> [Task instructions]: Repeat, line for line, the entries printed below.
──────── Data rows ────────
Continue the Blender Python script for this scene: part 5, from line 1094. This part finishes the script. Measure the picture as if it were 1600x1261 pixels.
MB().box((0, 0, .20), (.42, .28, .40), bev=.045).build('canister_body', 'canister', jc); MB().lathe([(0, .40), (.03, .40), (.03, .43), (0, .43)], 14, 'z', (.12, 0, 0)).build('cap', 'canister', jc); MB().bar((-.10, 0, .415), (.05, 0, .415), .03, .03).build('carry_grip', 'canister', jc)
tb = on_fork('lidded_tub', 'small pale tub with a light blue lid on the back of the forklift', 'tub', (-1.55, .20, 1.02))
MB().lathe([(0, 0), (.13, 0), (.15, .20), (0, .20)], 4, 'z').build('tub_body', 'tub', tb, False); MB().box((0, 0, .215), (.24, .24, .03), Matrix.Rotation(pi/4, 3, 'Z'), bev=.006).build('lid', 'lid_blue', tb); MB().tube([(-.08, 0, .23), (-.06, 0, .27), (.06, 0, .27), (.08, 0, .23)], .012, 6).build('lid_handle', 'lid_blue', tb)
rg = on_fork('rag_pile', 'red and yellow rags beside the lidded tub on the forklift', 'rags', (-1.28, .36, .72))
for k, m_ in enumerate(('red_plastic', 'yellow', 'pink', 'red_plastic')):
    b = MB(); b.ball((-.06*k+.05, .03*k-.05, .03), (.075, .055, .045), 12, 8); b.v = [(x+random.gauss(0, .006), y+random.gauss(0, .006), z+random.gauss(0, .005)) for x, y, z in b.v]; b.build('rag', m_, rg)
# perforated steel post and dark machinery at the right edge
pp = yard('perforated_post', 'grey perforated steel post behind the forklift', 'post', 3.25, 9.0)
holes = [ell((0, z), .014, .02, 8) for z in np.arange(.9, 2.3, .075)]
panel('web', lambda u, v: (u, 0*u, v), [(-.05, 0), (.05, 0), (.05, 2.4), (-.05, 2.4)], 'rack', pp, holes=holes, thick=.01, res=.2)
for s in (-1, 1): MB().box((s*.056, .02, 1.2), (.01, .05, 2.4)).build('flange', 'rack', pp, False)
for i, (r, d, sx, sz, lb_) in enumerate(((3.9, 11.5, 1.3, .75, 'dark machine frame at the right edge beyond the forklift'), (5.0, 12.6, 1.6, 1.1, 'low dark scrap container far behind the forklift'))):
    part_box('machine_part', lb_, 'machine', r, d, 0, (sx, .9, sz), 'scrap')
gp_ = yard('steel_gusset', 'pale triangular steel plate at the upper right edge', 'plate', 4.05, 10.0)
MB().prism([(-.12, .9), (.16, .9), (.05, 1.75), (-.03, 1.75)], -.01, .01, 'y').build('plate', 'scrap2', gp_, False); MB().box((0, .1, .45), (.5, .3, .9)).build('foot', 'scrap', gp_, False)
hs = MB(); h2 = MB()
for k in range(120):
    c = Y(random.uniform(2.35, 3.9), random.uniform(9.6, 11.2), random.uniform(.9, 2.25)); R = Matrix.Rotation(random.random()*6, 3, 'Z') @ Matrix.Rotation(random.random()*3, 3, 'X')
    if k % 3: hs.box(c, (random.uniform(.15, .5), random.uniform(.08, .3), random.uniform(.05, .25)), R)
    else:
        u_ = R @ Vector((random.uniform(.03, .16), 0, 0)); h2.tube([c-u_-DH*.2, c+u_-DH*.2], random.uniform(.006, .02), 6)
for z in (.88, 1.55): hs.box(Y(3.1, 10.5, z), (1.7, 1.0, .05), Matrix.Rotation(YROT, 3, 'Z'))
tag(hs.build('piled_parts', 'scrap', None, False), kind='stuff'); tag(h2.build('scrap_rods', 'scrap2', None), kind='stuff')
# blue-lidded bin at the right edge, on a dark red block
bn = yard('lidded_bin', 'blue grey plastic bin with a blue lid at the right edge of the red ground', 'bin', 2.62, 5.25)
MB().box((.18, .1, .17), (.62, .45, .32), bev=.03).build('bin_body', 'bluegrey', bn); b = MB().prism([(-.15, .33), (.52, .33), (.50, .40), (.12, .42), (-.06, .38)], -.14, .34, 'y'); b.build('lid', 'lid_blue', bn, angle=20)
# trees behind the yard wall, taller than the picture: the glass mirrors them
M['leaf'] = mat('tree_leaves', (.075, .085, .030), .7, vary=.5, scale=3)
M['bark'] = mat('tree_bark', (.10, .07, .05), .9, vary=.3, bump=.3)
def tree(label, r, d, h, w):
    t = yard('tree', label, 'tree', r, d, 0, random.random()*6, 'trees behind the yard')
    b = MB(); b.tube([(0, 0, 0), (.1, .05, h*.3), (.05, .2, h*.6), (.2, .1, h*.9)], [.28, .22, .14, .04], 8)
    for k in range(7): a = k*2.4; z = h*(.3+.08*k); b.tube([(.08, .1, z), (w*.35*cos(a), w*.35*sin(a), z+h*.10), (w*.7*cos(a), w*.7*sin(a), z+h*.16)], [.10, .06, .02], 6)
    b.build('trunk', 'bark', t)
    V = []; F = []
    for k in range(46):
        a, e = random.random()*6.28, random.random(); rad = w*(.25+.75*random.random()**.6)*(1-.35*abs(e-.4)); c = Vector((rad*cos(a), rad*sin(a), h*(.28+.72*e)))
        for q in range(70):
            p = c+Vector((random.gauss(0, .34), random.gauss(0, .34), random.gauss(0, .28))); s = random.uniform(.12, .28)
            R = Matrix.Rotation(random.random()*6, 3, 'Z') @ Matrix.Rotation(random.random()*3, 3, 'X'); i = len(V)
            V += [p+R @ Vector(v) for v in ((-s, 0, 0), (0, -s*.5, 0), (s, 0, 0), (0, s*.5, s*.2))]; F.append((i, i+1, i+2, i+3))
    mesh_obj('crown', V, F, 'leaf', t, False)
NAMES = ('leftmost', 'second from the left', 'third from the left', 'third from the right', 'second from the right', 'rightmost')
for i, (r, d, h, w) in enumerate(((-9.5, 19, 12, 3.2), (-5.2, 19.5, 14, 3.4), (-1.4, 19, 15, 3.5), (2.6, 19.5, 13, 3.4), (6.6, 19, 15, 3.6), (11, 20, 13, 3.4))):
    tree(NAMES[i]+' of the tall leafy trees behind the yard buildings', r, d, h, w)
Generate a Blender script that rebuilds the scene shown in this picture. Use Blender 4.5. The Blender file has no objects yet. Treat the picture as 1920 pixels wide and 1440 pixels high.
────────
> [Answer]:
Continue the Blender Python script for this scene: part 5, from line 1094. This part finishes the script. Measure the picture as if it were 1600x1261 pixels.
MB().box((0, 0, .20), (.42, .28, .40), bev=.045).build('canister_body', 'canister', jc); MB().lathe([(0, .40), (.03, .40), (.03, .43), (0, .43)], 14, 'z', (.12, 0, 0)).build('cap', 'canister', jc); MB().bar((-.10, 0, .415), (.05, 0, .415), .03, .03).build('carry_grip', 'canister', jc)
tb = on_fork('lidded_tub', 'small pale tub with a light blue lid on the back of the forklift', 'tub', (-1.55, .20, 1.02))
MB().lathe([(0, 0), (.13, 0), (.15, .20), (0, .20)], 4, 'z').build('tub_body', 'tub', tb, False); MB().box((0, 0, .215), (.24, .24, .03), Matrix.Rotation(pi/4, 3, 'Z'), bev=.006).build('lid', 'lid_blue', tb); MB().tube([(-.08, 0, .23), (-.06, 0, .27), (.06, 0, .27), (.08, 0, .23)], .012, 6).build('lid_handle', 'lid_blue', tb)
rg = on_fork('rag_pile', 'red and yellow rags beside the lidded tub on the forklift', 'rags', (-1.28, .36, .72))
for k, m_ in enumerate(('red_plastic', 'yellow', 'pink', 'red_plastic')):
    b = MB(); b.ball((-.06*k+.05, .03*k-.05, .03), (.075, .055, .045), 12, 8); b.v = [(x+random.gauss(0, .006), y+random.gauss(0, .006), z+random.gauss(0, .005)) for x, y, z in b.v]; b.build('rag', m_, rg)
# perforated steel post and dark machinery at the right edge
pp = yard('perforated_post', 'grey perforated steel post behind the forklift', 'post', 3.25, 9.0)
holes = [ell((0, z), .014, .02, 8) for z in np.arange(.9, 2.3, .075)]
panel('web', lambda u, v: (u, 0*u, v), [(-.05, 0), (.05, 0), (.05, 2.4), (-.05, 2.4)], 'rack', pp, holes=holes, thick=.01, res=.2)
for s in (-1, 1): MB().box((s*.056, .02, 1.2), (.01, .05, 2.4)).build('flange', 'rack', pp, False)
for i, (r, d, sx, sz, lb_) in enumerate(((3.9, 11.5, 1.3, .75, 'dark machine frame at the right edge beyond the forklift'), (5.0, 12.6, 1.6, 1.1, 'low dark scrap container far behind the forklift'))):
    part_box('machine_part', lb_, 'machine', r, d, 0, (sx, .9, sz), 'scrap')
gp_ = yard('steel_gusset', 'pale triangular steel plate at the upper right edge', 'plate', 4.05, 10.0)
MB().prism([(-.12, .9), (.16, .9), (.05, 1.75), (-.03, 1.75)], -.01, .01, 'y').build('plate', 'scrap2', gp_, False); MB().box((0, .1, .45), (.5, .3, .9)).build('foot', 'scrap', gp_, False)
hs = MB(); h2 = MB()
for k in range(120):
    c = Y(random.uniform(2.35, 3.9), random.uniform(9.6, 11.2), random.uniform(.9, 2.25)); R = Matrix.Rotation(random.random()*6, 3, 'Z') @ Matrix.Rotation(random.random()*3, 3, 'X')
    if k % 3: hs.box(c, (random.uniform(.15, .5), random.uniform(.08, .3), random.uniform(.05, .25)), R)
    else:
        u_ = R @ Vector((random.uniform(.03, .16), 0, 0)); h2.tube([c-u_-DH*.2, c+u_-DH*.2], random.uniform(.006, .02), 6)
for z in (.88, 1.55): hs.box(Y(3.1, 10.5, z), (1.7, 1.0, .05), Matrix.Rotation(YROT, 3, 'Z'))
tag(hs.build('piled_parts', 'scrap', None, False), kind='stuff'); tag(h2.build('scrap_rods', 'scrap2', None), kind='stuff')
# blue-lidded bin at the right edge, on a dark red block
bn = yard('lidded_bin', 'blue grey plastic bin with a blue lid at the right edge of the red ground', 'bin', 2.62, 5.25)
MB().box((.18, .1, .17), (.62, .45, .32), bev=.03).build('bin_body', 'bluegrey', bn); b = MB().prism([(-.15, .33), (.52, .33), (.50, .40), (.12, .42), (-.06, .38)], -.14, .34, 'y'); b.build('lid', 'lid_blue', bn, angle=20)
# trees behind the yard wall, taller than the picture: the glass mirrors them
M['leaf'] = mat('tree_leaves', (.075, .085, .030), .7, vary=.5, scale=3)
M['bark'] = mat('tree_bark', (.10, .07, .05), .9, vary=.3, bump=.3)
def tree(label, r, d, h, w):
    t = yard('tree', label, 'tree', r, d, 0, random.random()*6, 'trees behind the yard')
    b = MB(); b.tube([(0, 0, 0), (.1, .05, h*.3), (.05, .2, h*.6), (.2, .1, h*.9)], [.28, .22, .14, .04], 8)
    for k in range(7): a = k*2.4; z = h*(.3+.08*k); b.tube([(.08, .1, z), (w*.35*cos(a), w*.35*sin(a), z+h*.10), (w*.7*cos(a), w*.7*sin(a), z+h*.16)], [.10, .06, .02], 6)
    b.build('trunk', 'bark', t)
    V = []; F = []
    for k in range(46):
        a, e = random.random()*6.28, random.random(); rad = w*(.25+.75*random.random()**.6)*(1-.35*abs(e-.4)); c = Vector((rad*cos(a), rad*sin(a), h*(.28+.72*e)))
        for q in range(70):
            p = c+Vector((random.gauss(0, .34), random.gauss(0, .34), random.gauss(0, .28))); s = random.uniform(.12, .28)
            R = Matrix.Rotation(random.random()*6, 3, 'Z') @ Matrix.Rotation(random.random()*3, 3, 'X'); i = len(V)
            V += [p+R @ Vector(v) for v in ((-s, 0, 0), (0, -s*.5, 0), (s, 0, 0), (0, s*.5, s*.2))]; F.append((i, i+1, i+2, i+3))
    mesh_obj('crown', V, F, 'leaf', t, False)
NAMES = ('leftmost', 'second from the left', 'third from the left', 'third from the right', 'second from the right', 'rightmost')
for i, (r, d, h, w) in enumerate(((-9.5, 19, 12, 3.2), (-5.2, 19.5, 14, 3.4), (-1.4, 19, 15, 3.5), (2.6, 19.5, 13, 3.4), (6.6, 19, 15, 3.6), (11, 20, 13, 3.4))):
    tree(NAMES[i]+' of the tall leafy trees behind the yard buildings', r, d, h, w)
Generate a Blender script that rebuilds the scene shown in this picture. Use Blender 4.5. The Blender file has no objects yet. Treat the picture as 1920 pixels wide and 1440 pixels high.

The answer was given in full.